1. Which Win/Win achievements make you most proud?

Youth

One of the best things we did was to learn from previous mistakes.  Race has been used as a wedge issue in gay marriage debates; we wanted to avoid that, so working with communities of color was a high priority for us. We adopted a longer-term and sustained approach that allowed us to get endorsements from NAACP, Urban League, Latino Political Action Committee of Washington, and Asian Pacific Islander Coalition of King County. This remains a high-priority for us even after the election.

Also, there was a depth in the organizing and a willingness of groups to push the envelope for progressive policies. We managed to create a sense that LGBTQ and TABOR affect everyone – seniors, gay people, etc. We all need protection. For instance, Statewide Poverty Action Network is primarily an economic justice organization. Their willingness to take a solid position on domestic partnership and combine Referendum 71 with Initiative 1033 shows that they are committed to social justice. They were not going to sit on the sidelines when it came to LGBTQ equality.

 

2. What are the stories from your campaign work that stick in your mind?

Caller

We hired temporary workers to make calls to voters. Some of them didn’t know what Initiative 1033 was about. They saw this as a short-term job. But then when they understood the issue, they saw how important it was to them. It became more than a job; it spoke to their sense of what kind of state they want to live in.

In Central Washington we focused on reaching new Latino voters with a combined message for Ref. 71 and Initiative 1033. I feel great about it because we got more resources by combining the efforts.

3. What's next for Win-Win?

In the upcoming January 2010 legislative session we will build on the momentum from 71 and 1033 to push for progressive policy changes on two fronts:

First is to change the ballot measure process. The process has to be more transparent and accountable. The current process is flawed. For example, to reduce fraud we should require signature gatherers to be paid by the hour instead of by the number of signatures they gather.

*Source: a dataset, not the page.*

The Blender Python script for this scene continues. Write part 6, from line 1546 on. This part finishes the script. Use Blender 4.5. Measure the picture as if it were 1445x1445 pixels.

Second, we will push for more reforms to the current tax structure. Washington has one of the most regressive tax structures in the country. We need to create a tax system that’s both more equitable and that adequately funds our state needs.

4. What are the lessons from this campaign that you'd pass on to other states fighting TABOR or anti-LGBTQ measures?

Caller2

Ballot measure work is only one part of an ongoing and sustained civic engagement effort to make significant changes in public policies. For example, work in communities of color should not happen only around election time but has to be a long-term strategy to achieve major policy victories.  We need to get out of the campaign mentality and adopt a movement building mentality. And this is exactly the strategy that Western States Center uses in the VOTE Project.

(Thanks for the plug, George!)

Editors note: Congratulations to all the progressive organizations in the region that educated and mobilized voters.